Source excerpt:
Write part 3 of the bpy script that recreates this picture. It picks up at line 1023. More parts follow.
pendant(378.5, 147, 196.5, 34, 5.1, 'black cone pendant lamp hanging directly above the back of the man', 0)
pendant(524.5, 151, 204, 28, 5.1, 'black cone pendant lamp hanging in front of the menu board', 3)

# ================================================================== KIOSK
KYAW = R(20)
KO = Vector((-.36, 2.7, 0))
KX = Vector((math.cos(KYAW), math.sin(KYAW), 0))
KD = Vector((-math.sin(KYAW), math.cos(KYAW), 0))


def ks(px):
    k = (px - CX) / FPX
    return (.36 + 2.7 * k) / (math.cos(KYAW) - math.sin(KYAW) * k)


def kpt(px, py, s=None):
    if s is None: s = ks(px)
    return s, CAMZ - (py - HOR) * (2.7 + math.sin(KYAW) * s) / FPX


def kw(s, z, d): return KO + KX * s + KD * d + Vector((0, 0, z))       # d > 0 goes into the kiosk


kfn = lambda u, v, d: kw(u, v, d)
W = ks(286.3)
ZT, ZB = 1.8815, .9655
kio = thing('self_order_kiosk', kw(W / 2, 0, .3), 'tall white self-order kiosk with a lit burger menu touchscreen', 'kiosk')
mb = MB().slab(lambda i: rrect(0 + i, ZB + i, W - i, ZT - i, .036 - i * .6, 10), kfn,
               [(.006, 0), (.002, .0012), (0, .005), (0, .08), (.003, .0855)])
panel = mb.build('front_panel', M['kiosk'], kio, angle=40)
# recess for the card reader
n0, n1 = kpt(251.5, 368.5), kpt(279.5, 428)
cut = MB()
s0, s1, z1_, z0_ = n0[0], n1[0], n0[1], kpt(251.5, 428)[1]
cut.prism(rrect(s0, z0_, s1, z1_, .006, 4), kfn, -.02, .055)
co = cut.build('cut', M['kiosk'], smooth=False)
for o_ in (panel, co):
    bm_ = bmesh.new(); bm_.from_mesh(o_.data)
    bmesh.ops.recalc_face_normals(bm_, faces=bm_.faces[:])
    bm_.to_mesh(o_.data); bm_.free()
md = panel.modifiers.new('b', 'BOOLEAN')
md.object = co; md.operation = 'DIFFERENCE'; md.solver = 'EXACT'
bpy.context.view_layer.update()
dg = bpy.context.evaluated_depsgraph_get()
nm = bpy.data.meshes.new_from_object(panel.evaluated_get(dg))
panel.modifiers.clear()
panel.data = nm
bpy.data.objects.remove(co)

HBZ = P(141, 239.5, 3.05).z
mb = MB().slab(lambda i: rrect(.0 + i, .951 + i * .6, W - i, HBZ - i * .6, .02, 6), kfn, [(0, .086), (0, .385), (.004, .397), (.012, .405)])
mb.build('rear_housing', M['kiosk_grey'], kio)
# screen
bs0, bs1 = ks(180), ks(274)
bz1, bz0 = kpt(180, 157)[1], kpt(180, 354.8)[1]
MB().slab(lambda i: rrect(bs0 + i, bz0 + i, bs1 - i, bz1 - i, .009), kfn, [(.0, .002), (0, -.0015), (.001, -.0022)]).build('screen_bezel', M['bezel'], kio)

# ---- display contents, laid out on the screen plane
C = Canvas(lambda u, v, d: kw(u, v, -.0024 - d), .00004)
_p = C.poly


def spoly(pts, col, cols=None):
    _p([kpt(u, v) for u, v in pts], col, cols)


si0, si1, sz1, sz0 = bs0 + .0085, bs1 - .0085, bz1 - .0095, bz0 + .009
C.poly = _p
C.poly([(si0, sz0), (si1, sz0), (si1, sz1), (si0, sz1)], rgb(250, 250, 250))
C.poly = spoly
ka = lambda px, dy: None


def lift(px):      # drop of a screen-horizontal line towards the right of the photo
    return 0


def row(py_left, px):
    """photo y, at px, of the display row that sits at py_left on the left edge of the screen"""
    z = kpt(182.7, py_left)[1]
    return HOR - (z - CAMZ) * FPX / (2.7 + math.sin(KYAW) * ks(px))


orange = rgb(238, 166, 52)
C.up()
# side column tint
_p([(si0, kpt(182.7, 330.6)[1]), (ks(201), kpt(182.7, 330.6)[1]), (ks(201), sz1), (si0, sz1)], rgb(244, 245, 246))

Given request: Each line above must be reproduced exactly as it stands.

Solved exercise:
Write part 3 of the bpy script that recreates this picture. It picks up at line 1023. More parts follow.
pendant(378.5, 147, 196.5, 34, 5.1, 'black cone pendant lamp hanging directly above the back of the man', 0)
pendant(524.5, 151, 204, 28, 5.1, 'black cone pendant lamp hanging in front of the menu board', 3)

# ================================================================== KIOSK
KYAW = R(20)
KO = Vector((-.36, 2.7, 0))
KX = Vector((math.cos(KYAW), math.sin(KYAW), 0))
KD = Vector((-math.sin(KYAW), math.cos(KYAW), 0))


def ks(px):
    k = (px - CX) / FPX
    return (.36 + 2.7 * k) / (math.cos(KYAW) - math.sin(KYAW) * k)


def kpt(px, py, s=None):
    if s is None: s = ks(px)
    return s, CAMZ - (py - HOR) * (2.7 + math.sin(KYAW) * s) / FPX


def kw(s, z, d): return KO + KX * s + KD * d + Vector((0, 0, z))       # d > 0 goes into the kiosk


kfn = lambda u, v, d: kw(u, v, d)
W = ks(286.3)
ZT, ZB = 1.8815, .9655
kio = thing('self_order_kiosk', kw(W / 2, 0, .3), 'tall white self-order kiosk with a lit burger menu touchscreen', 'kiosk')
mb = MB().slab(lambda i: rrect(0 + i, ZB + i, W - i, ZT - i, .036 - i * .6, 10), kfn,
               [(.006, 0), (.002, .0012), (0, .005), (0, .08), (.003, .0855)])
panel = mb.build('front_panel', M['kiosk'], kio, angle=40)
# recess for the card reader
n0, n1 = kpt(251.5, 368.5), kpt(279.5, 428)
cut = MB()
s0, s1, z1_, z0_ = n0[0], n1[0], n0[1], kpt(251.5, 428)[1]
cut.prism(rrect(s0, z0_, s1, z1_, .006, 4), kfn, -.02, .055)
co = cut.build('cut', M['kiosk'], smooth=False)
for o_ in (panel, co):
    bm_ = bmesh.new(); bm_.from_mesh(o_.data)
    bmesh.ops.recalc_face_normals(bm_, faces=bm_.faces[:])
    bm_.to_mesh(o_.data); bm_.free()
md = panel.modifiers.new('b', 'BOOLEAN')
md.object = co; md.operation = 'DIFFERENCE'; md.solver = 'EXACT'
bpy.context.view_layer.update()
dg = bpy.context.evaluated_depsgraph_get()
nm = bpy.data.meshes.new_from_object(panel.evaluated_get(dg))
panel.modifiers.clear()
panel.data = nm
bpy.data.objects.remove(co)

HBZ = P(141, 239.5, 3.05).z
mb = MB().slab(lambda i: rrect(.0 + i, .951 + i * .6, W - i, HBZ - i * .6, .02, 6), kfn, [(0, .086), (0, .385), (.004, .397), (.012, .405)])
mb.build('rear_housing', M['kiosk_grey'], kio)
# screen
bs0, bs1 = ks(180), ks(274)
bz1, bz0 = kpt(180, 157)[1], kpt(180, 354.8)[1]
MB().slab(lambda i: rrect(bs0 + i, bz0 + i, bs1 - i, bz1 - i, .009), kfn, [(.0, .002), (0, -.0015), (.001, -.0022)]).build('screen_bezel', M['bezel'], kio)

# ---- display contents, laid out on the screen plane
C = Canvas(lambda u, v, d: kw(u, v, -.0024 - d), .00004)
_p = C.poly


def spoly(pts, col, cols=None):
    _p([kpt(u, v) for u, v in pts], col, cols)


si0, si1, sz1, sz0 = bs0 + .0085, bs1 - .0085, bz1 - .0095, bz0 + .009
C.poly = _p
C.poly([(si0, sz0), (si1, sz0), (si1, sz1), (si0, sz1)], rgb(250, 250, 250))
C.poly = spoly
ka = lambda px, dy: None


def lift(px):      # drop of a screen-horizontal line towards the right of the photo
    return 0


def row(py_left, px):
    """photo y, at px, of the display row that sits at py_left on the left edge of the screen"""
    z = kpt(182.7, py_left)[1]
    return HOR - (z - CAMZ) * FPX / (2.7 + math.sin(KYAW) * ks(px))


orange = rgb(238, 166, 52)
C.up()
# side column tint
_p([(si0, kpt(182.7, 330.6)[1]), (ks(201), kpt(182.7, 330.6)[1]), (ks(201), sz1), (si0, sz1)], rgb(244, 245, 246))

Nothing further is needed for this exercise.